If we really cared about palm oil plantations, we might be more effective if we worshiped our car CULTure less. We would be more effective than carrying on about peanut butter.
As I noted in my response to the Pmail, if Germany really cared about sustainable diesel fuel - they don't - they would run diesel engines on dimethyl ether obtained by the hydrogenation of carbon dioxide. Were they to do this, they'd only be able to do so if they gave up their rather appalling willingness to utilize natural gas, natural gas being the starting material for close to 99% of the hydrogen produced in the world.
Their wind garbage won't do it. All of the noise and pilot plants for "wind to hydrogen" have generated far more noise than hydrogen. The only way to make sustainable hydrogen as a captive intermediate is with nuclear power. The Germans hate nuclear power, much to the detriment of every living thing on the planet.
Submariner
(12,503 posts)when you shop next.

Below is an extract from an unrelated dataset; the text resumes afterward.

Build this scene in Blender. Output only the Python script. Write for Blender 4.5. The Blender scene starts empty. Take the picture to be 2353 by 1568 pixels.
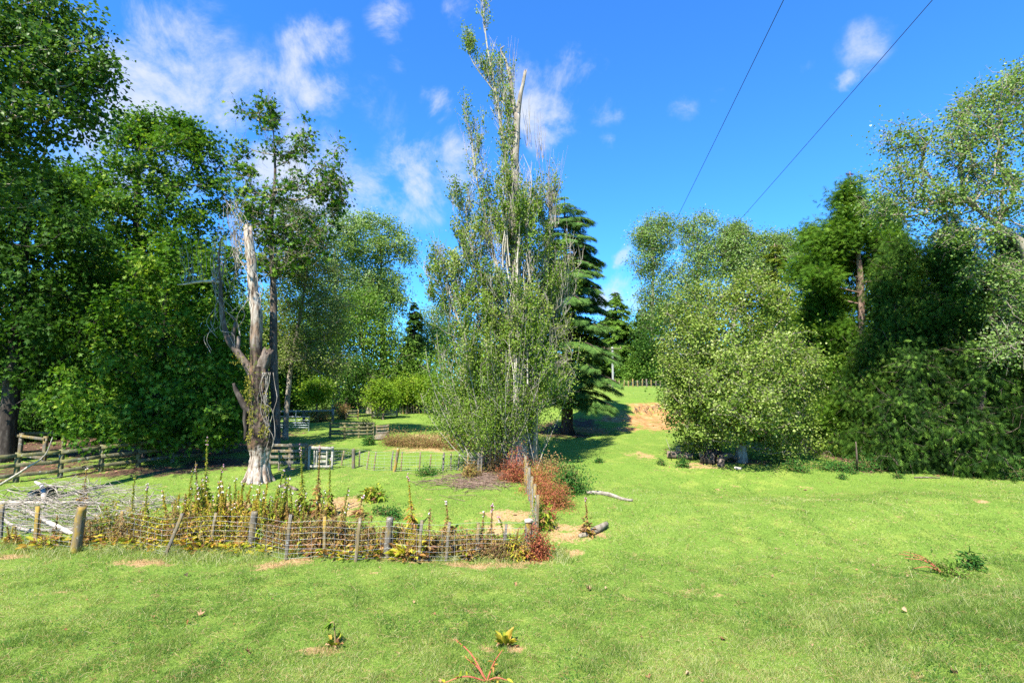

The label I saw a few months ago stated 'palm oil'. I'll recheck the label myself.
I know it's not just PB, its utilization in general as discussed in the other thread posts, which makes it all add up to the ecological biodiversity disasters we see today.
NNadir
(33,516 posts)...rain forests is mostly tied to biodiesel production, as evidenced by the 1998 South East Asian fire disaster that coincided with the release of German "renewable energy portfolio standards"
To complain about peanut butter is just silly. At best, it's a minor component of peanut butter, probably an additive as an emulsifier. If one compares the size of a fuel tank on a diesel tractor trailer with a jar of peanut butter, and recognizes that the tractor's fuel tank is filled every damned day, one can easily grasp where the problem lies.